Mostly, though, he jokes, needles and cajoles. It turns out small talk is an under-rated hockey attribute.
It's probably not a stretch to say Lazar's principal task in this year's tournament is to fill the silences that might lead to contemplation, analysis and ultimately self-doubt.
"I take a different approach with every person. Some guys like being talked to, others just kind of like being left alone," the 19-year-old native of Salmon Arm, B.C. said Sunday. "So that's kind of tough for me to manage that, especially in a short-term competition, just try to get in there a little bit talk to guys, keep them loose."
It's no accident Lazar rooms with 17-year-old forward Connor McDavid, by the former's admission the pair were up late on Saturday dissecting a 4-0 win over the Germans – a breakout game for the latter.
"I'm happy for Connor, just to get that weight off his shoulders, to make an impact like he did, we're going to need that going forward," said Lazar, who turns 20 next month.
Canadian coach Benoit Groulx put it succinctly this past weekend after McDavid's three-point performance: "there's a lot of pressure on these young guys," and opined that his prodigy darkened the score sheet because "he wasn't thinking … he was just playing."
Managing and deflecting the strain of a short competition – even one like this where there is an obvious and wide disparity in the quality of the opposition – comes more easily to some than others. Lazar takes the voluble approach while others tend toward the taciturn; McDavid, for example.
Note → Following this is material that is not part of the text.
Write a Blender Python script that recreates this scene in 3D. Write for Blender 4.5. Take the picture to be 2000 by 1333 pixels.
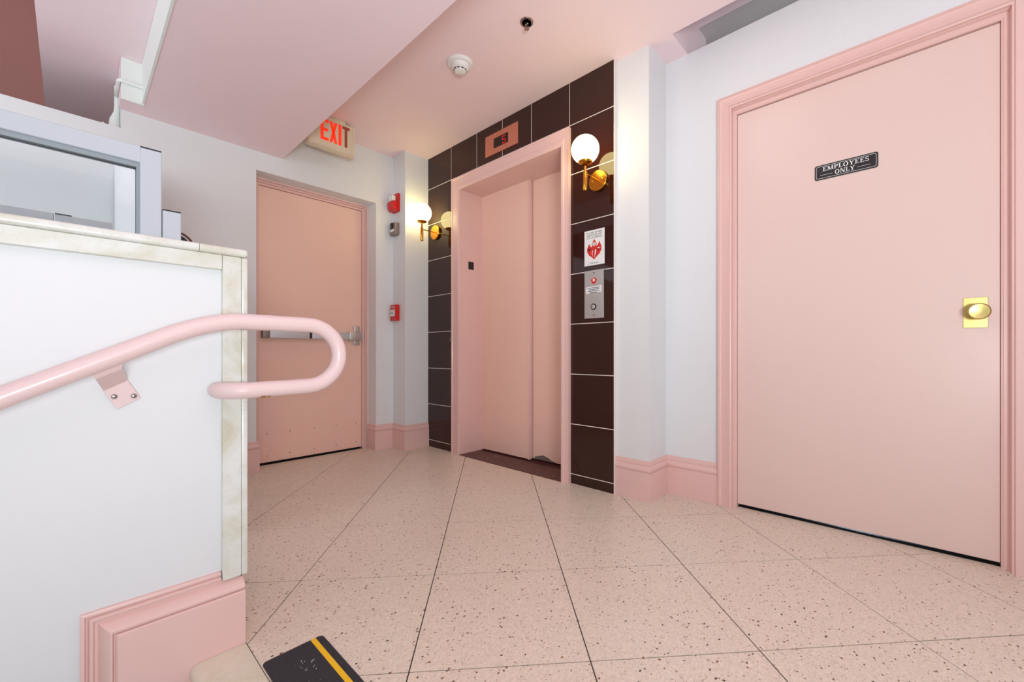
import bpy, bmesh, math, random
from mathutils import Vector, Matrix
random.seed(7)
for o in list(bpy.data.objects): bpy.data.objects.remove(o)
SC = bpy.context.scene
COL = SC.collection
PI = math.pi

# ------------------------------------------------------------------ camera, world, light, exposure
cam_d = bpy.data.cameras.new('camera'); cam = bpy.data.objects.new('camera', cam_d); COL.objects.link(cam)
F, CX, Y0, YAW, H = 818.15, 1029.5, 689.6, 0.74269, 0.80
cam_d.sensor_width = 36; cam_d.lens = 36 * F / 2000
cam_d.shift_x = -(CX - 1000) / 2000; cam_d.shift_y = (Y0 - 666.5) / 2000
cam_d.clip_start = 0.02
cam.location = (0, 0, H); cam.rotation_euler = (PI / 2, 0, YAW - PI / 2)
SC.camera = cam
w = bpy.data.worlds.new('daylight'); SC.world = w; w.use_nodes = True
w.node_tree.nodes['Background'].inputs['Color'].default_value = (0.90, 0.96, 1.0, 1)
w.node_tree.nodes['Background'].inputs['Strength'].default_value = 0.47
def area(name, loc, target, size, sizey, power, color):
    l = bpy.data.lights.new(name, 'AREA'); l.shape = 'RECTANGLE'; l.size = size; l.size_y = sizey; l.energy = power; l.color = color
    o = bpy.data.objects.new(name, l); COL.objects.link(o); o.location = loc
    o.rotation_euler = (Vector(target) - Vector(loc)).to_track_quat('-Z', 'Y').to_euler(); return o
area('rear_daylight_fill', (-1.6, -2.6, 1.5), (1.2, 2.0, 1.0), 2.6, 2.0, 4, (0.90, 0.96, 1.0))  # unseen fill added behind the camera, standing in for entrance glazing
area('overhead_fill', (1.22, 0.88, 2.45), (1.22, 1.1, 0.0), 0.5, 0.5, 4.5, (0.97, 0.97, 1.0))  # fill added above the view to even out the landing, no fixture modelled
area('bounce_fill', (-0.30, -0.95, 0.80), (0.45, -0.05, 2.3), 0.6, 0.6, 53, (0.92, 0.96, 1.0))  # added fill aimed up from behind the camera, like bounced flash
area('left_daylight_fill', (-1.9, 2.2, 1.55), (0.6, 2.9, 1.75), 1.2, 1.2, 23, (0.92, 0.97, 1.0))  # unseen cool fill added on the left to brighten the back wall
area('room_light_behind_door', (2.43, 0.18, 0.12), (2.36, 0.18, 0.0), 0.05, 0.10, 3.0, (0.6, 0.8, 1.0))
SC.view_settings.view_transform = 'Standard'; SC.view_settings.look = 'None'
SC.view_settings.gamma = 1; SC.view_settings.use_curve_mapping = False
SC.view_settings.exposure = 0.08

# ------------------------------------------------------------------ materials
def srgb(r, g, b):
    f = lambda c: (c / 255 / 12.92) if c / 255 <= 0.04045 else ((c / 255 + 0.055) / 1.055) ** 2.4
    return (f(r), f(g), f(b), 1)
def mat(name, col, rough=0.5, metal=0.0, emis=None, estr=0.0, bump=0.0, bscale=60, vary=0.0, vscale=3, coat=0.0, spec=0.5):
    m = bpy.data.materials.new(name); m.use_nodes = True; nt = m.node_tree; b = nt.nodes['Principled BSDF']
    b.inputs['Base Color'].default_value = col; b.inputs['Roughness'].default_value = rough; b.inputs['Metallic'].default_value = metal
    b.inputs['Specular IOR Level'].default_value = spec
    if coat: b.inputs['Coat Weight'].default_value = coat
    if emis: b.inputs['Emission Color'].default_value = emis; b.inputs['Emission Strength'].default_value = estr
    geo = nt.nodes.new('ShaderNodeNewGeometry')
    if vary:
        n = nt.nodes.new('ShaderNodeTexNoise'); n.inputs['Scale'].default_value = vscale; n.inputs['Detail'].default_value = 4
        nt.links.new(geo.outputs['Position'], n.inputs['Vector'])
        mx = nt.nodes.new('ShaderNodeMix'); mx.data_type = 'RGBA'
        mx.inputs['A'].default_value = tuple(c * (1 - vary) for c in col[:3]) + (1,); mx.inputs['B'].default_value = tuple(min(1, c * (1 + vary)) for c in col[:3]) + (1,)
        nt.links.new(n.outputs['Fac'], mx.inputs['Factor']); nt.links.new(mx.outputs['Result'], b.inputs['Base Color'])
    if bump:
        n2 = nt.nodes.new('ShaderNodeTexNoise'); n2.inputs['Scale'].default_value = bscale; n2.inputs['Detail'].default_value = 3
        nt.links.new(geo.outputs['Position'], n2.inputs['Vector'])
        bp = nt.nodes.new('ShaderNodeBump'); bp.inputs['Strength'].default_value = bump; bp.inputs['Distance'].default_value = 0.002
        nt.links.new(n2.outputs['Fac'], bp.inputs['Height']); nt.links.new(bp.outputs['Normal'], b.inputs['Normal'])
    return m
M = {}
M['white'] = mat('white_wall_paint', srgb(225, 227, 228), 0.55, bump=0.12, bscale=40, vary=0.012)
M['gate_white'] = mat('cool_white_powder_coat', srgb(197, 204, 212), 0.4, vary=0.01)
M['white_dim'] = mat('white_trim_paint', srgb(232, 236, 232), 0.5, vary=0.02)
M['ceil'] = mat('pink_ceiling_paint', srgb(244, 221, 226), 0.75, bump=0.1, bscale=30, vary=0.015)
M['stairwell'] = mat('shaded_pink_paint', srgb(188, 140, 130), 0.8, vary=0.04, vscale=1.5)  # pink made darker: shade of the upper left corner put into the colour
M['pink'] = mat('pink_gloss_paint', srgb(231, 193, 186), 0.36, bump=0.025, bscale=25, vary=0.012, coat=0.1)
M['pinkdoor'] = mat('pink_door_paint', srgb(242, 201, 184), 0.42, bump=0.16, bscale=14, vary=0.015)
M['pinkdoor_sheen'] = mat('pink_door_paint_with_sheen', srgb(227, 200, 191), 0.36, bump=0.16, bscale=14, vary=0.015)  # door pink made paler: soft sheen put into the colour
M['rail'] = mat('pale_pink_rail_paint', srgb(230, 203, 201), 0.38, bump=0.03, vary=0.01, coat=0.15)
M['tile'] = mat('dark_brown_glazed_tile', srgb(48, 18, 11), 0.05, vary=0.12, vscale=5, bump=0.03, bscale=6)
M['grout'] = mat('pale_grout', srgb(232, 222, 216), 0.8, vary=0.1, vscale=30)
M['brass'] = mat('polished_brass', srgb(214, 150, 55), 0.22, 1.0, vary=0.05, vscale=60)
M['satin_brass'] = mat('satin_brass', srgb(205, 186, 118), 0.36, 1.0, vary=0.04, vscale=40)
M['chrome'] = mat('chrome', srgb(170, 165, 160), 0.15, 1.0, vary=0.05)
M['steel'] = mat('brushed_stainless', srgb(200, 198, 194), 0.35, 0.9, vary=0.05, vscale=30)
M['alu'] = mat('pale_aluminium', srgb(205, 205, 208), 0.4, 0.3, vary=0.02)
M['dark'] = mat('black_plastic', srgb(28, 24, 26), 0.4, vary=0.05)
M['gasket'] = mat('grey_gasket', srgb(150, 160, 166), 0.5, vary=0.05)
M['globe'] = mat('lit_opal_globe', srgb(255, 240, 205), 0.3, emis=(1, 0.82, 0.36, 1), estr=10.5, vary=0.01)
M['red'] = mat('red_enamel', srgb(205, 28, 24), 0.3, vary=0.05)
M['redprint'] = mat('red_print', srgb(205, 35, 28), 0.5, vary=0.04)
M['black'] = mat('black_print', srgb(22, 20, 22), 0.5, vary=0.04)
M['paper'] = mat('white_card', srgb(232, 232, 230), 0.45, vary=0.02)
M['cream'] = mat('cream_plastic', srgb(228, 216, 190), 0.5, vary=0.04, vscale=12)
M['exitred'] = mat('lit_exit_letter', srgb(235, 50, 20), 0.4, emis=(1, 0.045, 0.008, 1), estr=0.45, vary=0.02)
M['exitdim'] = mat('unlit_exit_letter', srgb(165, 75, 58), 0.5, vary=0.03)
M['led'] = mat('red_led_segment', srgb(160, 0, 0), 0.4, emis=(0.6, 0.005, 0.005, 1), estr=0.7, vary=0.01)
M['screen'] = mat('dark_display_glass', srgb(26, 8, 8), 0.12, vary=0.05)
M['copper'] = mat('pink_copper_plate', srgb(205, 130, 105), 0.4, 0.35, vary=0.04, vscale=30)
M['rubber'] = mat('black_grit_rubber', srgb(48, 46, 52), 0.75, bump=0.6, bscale=500, vary=0.25, vscale=160)
M['yellow'] = mat('yellow_stripe', srgb(248, 196, 30), 0.6, vary=0.05, vscale=50)
M['sill'] = mat('maroon_sill_metal', srgb(88, 48, 44), 0.35, 0.4, bump=0.5, bscale=150, vary=0.35, vscale=70)
M['grey'] = mat('grey_paint', srgb(195, 186, 186), 0.7, vary=0.02)
M['joint'] = mat('dark_floor_joint', srgb(70, 52, 44), 0.9, vary=0.1)
M['metalgrey'] = mat('grey_metal_box', srgb(140, 128, 122), 0.4, 0.5, vary=0.05)
M['shaft_gap'] = mat('dark_shaft_and_gap', srgb(30, 28, 26), 0.9, vary=0.05)  # near black: darkness behind doors and in their gaps put into the colour
M['scuff'] = mat('pale_scuff', srgb(190, 180, 175), 0.8, vary=0.2, vscale=200)

def terrazzo(name):
    m = bpy.data.materials.new(name); m.use_nodes = True; nt = m.node_tree; N = nt.nodes; L = nt.links; b = N['Principled BSDF']
    geo = N.new('ShaderNodeNewGeometry')
    b.inputs['Roughness'].default_value = 0.34; b.inputs['Specular IOR Level'].default_value = 0.45
    n = N.new('ShaderNodeTexNoise'); n.inputs['Scale'].default_value = 2.2; n.inputs['Detail'].default_value = 5
    L.new(geo.outputs['Position'], n.inputs['Vector'])
    cr = N.new('ShaderNodeMix'); cr.data_type = 'RGBA'; cr.inputs['A'].default_value = srgb(229, 214, 196); cr.inputs['B'].default_value = srgb(235, 223, 209)
    L.new(n.outputs['Fac'], cr.inputs['Factor']); cur = cr.outputs['Result']
    # fine mottling of pale aggregate
    v0 = N.new('ShaderNodeTexVoronoi'); v0.inputs['Scale'].default_value = 210
    L.new(geo.outputs['Position'], v0.inputs['Vector'])
    sp = N.new('ShaderNodeSeparateColor'); L.new(v0.outputs['Color'], sp.inputs['Color'])
    mr = N.new('ShaderNodeMapRange'); mr.inputs['To Min'].default_value = 0.88; mr.inputs['To Max'].default_value = 1.06
    L.new(sp.outputs['Red'], mr.inputs['Value'])
    vm = N.new('ShaderNodeVectorMath'); vm.operation = 'SCALE'; L.new(cur, vm.inputs[0]); L.new(mr.outputs['Result'], vm.inputs['Scale']); cur = vm.outputs['Vector']
    def chips(scale, keep, rad, col, off, fac=1.0):
        nonlocal cur
        mp = N.new('ShaderNodeMapping'); mp.inputs['Location'].default_value = (off, off * 1.7, 0); mp.inputs['Rotation'].default_value = (0, 0, off)
        mp.inputs['Scale'].default_value = (1, 1.45, 1)
        L.new(geo.outputs['Position'], mp.inputs['Vector'])
        dn = N.new('ShaderNodeTexNoise'); dn.inputs['Scale'].default_value = scale * 2.2; L.new(mp.outputs['Vector'], dn.inputs['Vector'])
        ad = N.new('ShaderNodeVectorMath'); ad.operation = 'MULTIPLY_ADD'; ad.inputs[1].default_value = (0.7 / scale,) * 3
        L.new(dn.outputs['Color'], ad.inputs[0]); L.new(mp.outputs['Vector'], ad.inputs[2])
        v = N.new('ShaderNodeTexVoronoi'); v.voronoi_dimensions = '2D'; v.inputs['Scale'].default_value = scale; L.new(ad.outputs['Vector'], v.inputs['Vector'])
        s = N.new('ShaderNodeSeparateColor'); L.new(v.outputs['Color'], s.inputs['Color'])
        k = N.new('ShaderNodeMath'); k.operation = 'LESS_THAN'; k.inputs[1].default_value = keep; L.new(s.outputs['Red'], k.inputs[0])
        rr = N.new('ShaderNodeMath'); rr.operation = 'MULTIPLY_ADD'; rr.inputs[1].default_value = rad; rr.inputs[2].default_value = rad * 0.4; L.new(s.outputs['Green'], rr.inputs[0])
        d = N.new('ShaderNodeMath'); d.operation = 'LESS_THAN'; L.new(v.outputs['Distance'], d.inputs[0]); L.new(rr.outputs[0], d.inputs[1])
        a = N.new('ShaderNodeMath'); a.operation = 'MULTIPLY'; L.new(k.outputs[0], a.inputs[0]); L.new(d.outputs[0], a.inputs[1])
        a2 = N.new('ShaderNodeMath'); a2.operation = 'MULTIPLY'; a2.inputs[1].default_value = fac; L.new(a.outputs[0], a2.inputs[0])
        mx = N.new('ShaderNodeMix'); mx.data_type = 'RGBA'; L.new(a2.outputs[0], mx.inputs['Factor']); L.new(cur, mx.inputs['A']); mx.inputs['B'].default_value = col; cur = mx.outputs['Result']
    chips(110, 0.16, 0.24, srgb(190, 160, 138), 1.3, 0.6)
    chips(85, 0.10, 0.22, srgb(160, 138, 122), 2.1, 0.7)
    chips(66, 0.06, 0.20, srgb(140, 92, 68), 3.7)
    chips(56, 0.075, 0.16, srgb(66, 50, 44), 5.2)
    oi = N.new('ShaderNodeObjectInfo'); rmp = N.new('ShaderNodeMix'); rmp.data_type = 'RGBA'
    rmp.inputs['A'].default_value = (0.97, 0.98, 0.96, 1); rmp.inputs['B'].default_value = (1.0, 0.975, 0.965, 1); L.new(oi.outputs['Random'], rmp.inputs['Factor'])
    mu = N.new('ShaderNodeMix'); mu.data_type = 'RGBA'; mu.blend_type = 'MULTIPLY'; mu.inputs['Factor'].default_value = 1.0
    L.new(cur, mu.inputs['A']); L.new(rmp.outputs['Result'], mu.inputs['B']); L.new(mu.outputs['Result'], b.inputs['Base Color'])
    return m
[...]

"When guys try to crack him up, he's pretty serious," said forward Jake Virtanen, a Vancouver Canucks prospect who began the tournament shuttling between the third and fourth lines but spent much of the third period against Germany playing with McDavid.
Building tournament teams is as much an operation in finding compatible personalities as it is covering the tactical bases, which brings us to another 19-year-old who is well-equipped to handle the pressure: forward Max Domi.
One look at the live-wire London Knights forward betrays his hockey lineage – he has his father Tie's considerable pumpkin – the sight of him dominating the opposition in the offensive zone highlights his importance to this team.
For all the attention lavished on McDavid – which, it should be said, doesn't seem to intimidate him in the slightest – Domi and returning forward Nic Petan have been Canada's most dangerous forwards.
Petan leads the tournament in scoring; Domi may lead it in did-you-see-that plays.
Left off the team a year ago, Domi has taken the world junior stage and owned it.
He insists last season's snub is behind him; his play alongside Sam Reinhart and Anthony Duclair suggests otherwise.
Against the Slovaks in the opening game, Domi made a play that raised eyebrows because it ran counter to the perceived wisdom about his talents: he backchecked furiously to thwart an odd-man rush, then roared back up the ice to score on a peach of a wrist shot.
In the Germany game he made a more typical Domi play, sliding a pass to Reinhart from behind the net and then tapping his astute return pass into an open net to effectively kill off the game ("Christmas came a couple of days late for me," Domi said).
He celebrated, as is his wont, by sticking out his tongue.
"A crazy kid," Lazar said of his teammate. "He's electrifying, is what he is."
"Electrifying," Domi said, chuckling. "I don't know about that. I am just trying to work hard in the team system and help the boys win."
He's a little too modest.
Domi's offensive creativity is a key component of the top line on the team favoured to win it all (and snap a five-year gold-less string).
It might be tempting to find it curious that a player whose father became a Toronto Maple Leafs fan favourite thanks to his fists would have such evident skill.
Not every kid gets pointers from the likes of Mario Lemieux and Mats Sundin.
"I always overpassed when I was a kid in minor hockey, so (my dad) would jump all over me, and say, 'Fine, if you can't listen to Mario or Mats Sundin, then I don't know who else I can get to tell you.' I was like all right, I guess you're right, and I had to figure it out pretty quick," he said.
The next test for Domi and his teammates comes Monday against defending champion Finland.
Groulx has turned to Zachary Fucale in net – despite the fact Eric Comrie looked good shutting out the Germans on Saturday – as Canada hopes to avenge a one-sided 5-1 defeat against the Finns in the semi-finals of the tournament last year.
Finland pushed the United States to a shootout on Friday before losing to Slovakia on Saturday; no one in a Canadian shirt is taking the opposition lightly.
"They play hard and so do we," Domi said. "Match that and be ready to go."